Eleven chess players gathered the Saturday after Thanksgiving to battle it out at the Gobbler Gambit II, the Tri-State Chess Club’s 2nd annual tournament. Before the start of the four-round tournament, players chatted casually at the Keokuk Family Worship Center. But, once the timers started and the games began, serious thinking brought a hush to the room. Players recorded each move on score sheets. Sometimes, the participants would temporarily leave their games to check the progress of other games. And after a game ended, players would often watch and study the strategies of those players whose games had not yet finished. Each person had a one-hour time limit per game, and due to the uneven number of participants, some players had to sit out for one round.

Atharv Neema (left) plays Eric Vigil in the Gobbler Gambit II chess tournament, which was held in Keokuk on Saturday, November 30, 2019. There were 11 players who entered the tournament with Gary Blickhan of Quincy, Ill., again reigning as champion.

Even with the fierce competition, Gary Blickhan of Quincy, Ill., emerged undefeated and reigned as the champion again this year. He has not devoted as much time to chess lately because he has been more focused on Shogi Japanese chess, which is entirely different. So, he was happily surprised at his win. Blickhan enjoys the friendly competition of chess and the fellowship of playing.

Robert Reynolds of West Burlington retook the title of 2nd place this year. He has been playing in tournaments for around 44 years, the longest of the 11 participants. He has a history of winning. In 2007, Robert was even the co-champion of the Iowa State Chess Championship (sharing the title with Tim McEntee). Robert persuaded his brother John to attend the Gobbler Gambit this year. John said that Robert got him involved in chess.

The Best of Class medal winners were John Reynolds of Burlington, Tim Gregory of Quincy, Ill., Stan Felgar of Argyle, and Atharv Neema of Bettendorf.

This year, all participants were male. The ages ranged from 14 to over 65 years old. And the farthest traveler, Atharv Neeman, journeyed 123 miles to attend the event. When asked what he most enjoys about chess, the 14-year-old replied, “I like the learning aspect of it and that you have to use your brain a lot. It is fun to see how you can improve and enhance your analytical skills.”

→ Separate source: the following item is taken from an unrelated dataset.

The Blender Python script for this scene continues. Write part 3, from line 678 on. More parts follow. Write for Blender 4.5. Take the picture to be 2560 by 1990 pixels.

Chess is a game of thinking and strategy for sure, and it is a game of friendship for many of these guys. Mike Monfils of Burlington said, “Chess is good for the brain and thinking skills. The Tri-State Chess Club is a good group of people, and I enjoy playing with them on Monday evenings. They are all very friendly and helpful.” Another participant, Tim Gregory, loves chess because he has the opportunity to socialize and get to know people. He said, “Chess is good for you. It’s good for the mind, and it keeps you sharp.” John Nealy Thomas of Warsaw, Ill., said, “What you put into chess is what you get out. The more you study and practice, the more often you win games.” He likes the chess club because it is a good medium for him to be with friends.

While chess gives players a chance to form new friendships, chess can also be a family affair as it is for the Vigils. Even though only Eric and his 14-year-old son Joseph made the trip from Iowa City this time, all of Eric’s four children enjoy the game.

Bob Beelman of Fort Madison directed the tournament. Over the years, he has been very involved in chess and has organized and directed many tournaments. Beelman even served as the treasurer of the Iowa State Chess Association for five years during the 90s. Arnie, one of the club’s founders, said, “Bob is a beneficial member. His high chess rating and experience as a tournament director are real assets to the club.”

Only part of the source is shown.